U.S. Supreme Court's Decision Does Not Impact 501c3 Nonprofit Organizations

The January 21, 2010 U.S. Supreme Court’s landmark decision in Citizens United v. Federal Election Commission concerning the application of certain election laws to corporations does NOT change how other laws limit the election-related activities of charitable nonprofit organizations with tax-exempt status under Section 501(c)(3) of the Internal Revenue Code.

On page 50 of the Supreme Court’s majority opinion it reads “Government may not suppress political speech on the basis of the speaker’s corporate identity. No sufficient governmental interest justifies limits on the political speech of nonprofit or for-profit corporations.” This language does not allow 501(c)(3) charitable nonprofits to ignore other federal laws.

Federal law declares that charitable nonprofits and foundations may not "participate in, or intervene in (including publishing or distributing statements), any political campaign on behalf of (or in opposition to) any candidate for political office at the federal, state, and local levels."

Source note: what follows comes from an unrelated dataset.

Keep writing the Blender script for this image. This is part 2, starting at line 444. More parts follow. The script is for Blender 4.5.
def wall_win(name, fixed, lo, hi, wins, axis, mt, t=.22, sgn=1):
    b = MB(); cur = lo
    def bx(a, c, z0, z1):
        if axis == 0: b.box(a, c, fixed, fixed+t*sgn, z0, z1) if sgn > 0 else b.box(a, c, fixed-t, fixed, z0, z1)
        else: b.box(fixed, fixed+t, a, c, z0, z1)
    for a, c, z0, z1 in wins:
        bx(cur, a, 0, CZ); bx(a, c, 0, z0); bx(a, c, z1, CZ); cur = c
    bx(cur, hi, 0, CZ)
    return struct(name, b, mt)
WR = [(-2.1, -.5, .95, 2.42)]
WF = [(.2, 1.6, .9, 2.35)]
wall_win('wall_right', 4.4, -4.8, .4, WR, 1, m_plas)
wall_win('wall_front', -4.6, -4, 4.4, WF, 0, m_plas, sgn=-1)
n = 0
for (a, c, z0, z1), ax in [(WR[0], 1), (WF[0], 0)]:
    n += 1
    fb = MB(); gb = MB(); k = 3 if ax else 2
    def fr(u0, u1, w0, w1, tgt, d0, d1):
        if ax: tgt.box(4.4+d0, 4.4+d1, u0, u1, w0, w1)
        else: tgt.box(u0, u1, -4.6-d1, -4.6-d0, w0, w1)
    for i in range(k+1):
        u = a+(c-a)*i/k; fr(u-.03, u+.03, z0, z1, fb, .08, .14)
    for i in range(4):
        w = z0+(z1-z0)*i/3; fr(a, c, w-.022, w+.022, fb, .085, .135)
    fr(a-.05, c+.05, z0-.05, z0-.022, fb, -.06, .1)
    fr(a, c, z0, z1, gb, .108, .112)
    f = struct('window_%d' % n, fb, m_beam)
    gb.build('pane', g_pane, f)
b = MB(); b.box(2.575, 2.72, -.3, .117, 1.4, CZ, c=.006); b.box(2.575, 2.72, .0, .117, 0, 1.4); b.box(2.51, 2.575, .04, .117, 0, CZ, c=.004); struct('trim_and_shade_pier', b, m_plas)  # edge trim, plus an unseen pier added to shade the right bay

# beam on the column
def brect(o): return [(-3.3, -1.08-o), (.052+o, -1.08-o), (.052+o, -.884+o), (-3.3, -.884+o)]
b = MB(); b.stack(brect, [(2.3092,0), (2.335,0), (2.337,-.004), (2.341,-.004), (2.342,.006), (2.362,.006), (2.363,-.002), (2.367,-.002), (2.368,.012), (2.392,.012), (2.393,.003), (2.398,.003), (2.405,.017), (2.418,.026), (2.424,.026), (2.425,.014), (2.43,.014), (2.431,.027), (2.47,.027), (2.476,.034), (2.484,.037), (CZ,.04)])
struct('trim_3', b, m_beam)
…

According to the IRS, "All 501(c)(3) organizations are absolutely prohibited from directly or indirectly participating in, or intervening in, any political campaign on behalf of (or in opposition to) any candidate for elective office. Contributions to political campaign funds or public statements of position (verbal or written) made on behalf of the organization in favor or in opposition to any candidate for public office clearly violate the prohibition against political campaign activity. Violating this prohibition may result in denial or revocation of tax-exempt status and the imposition of certain excise taxes."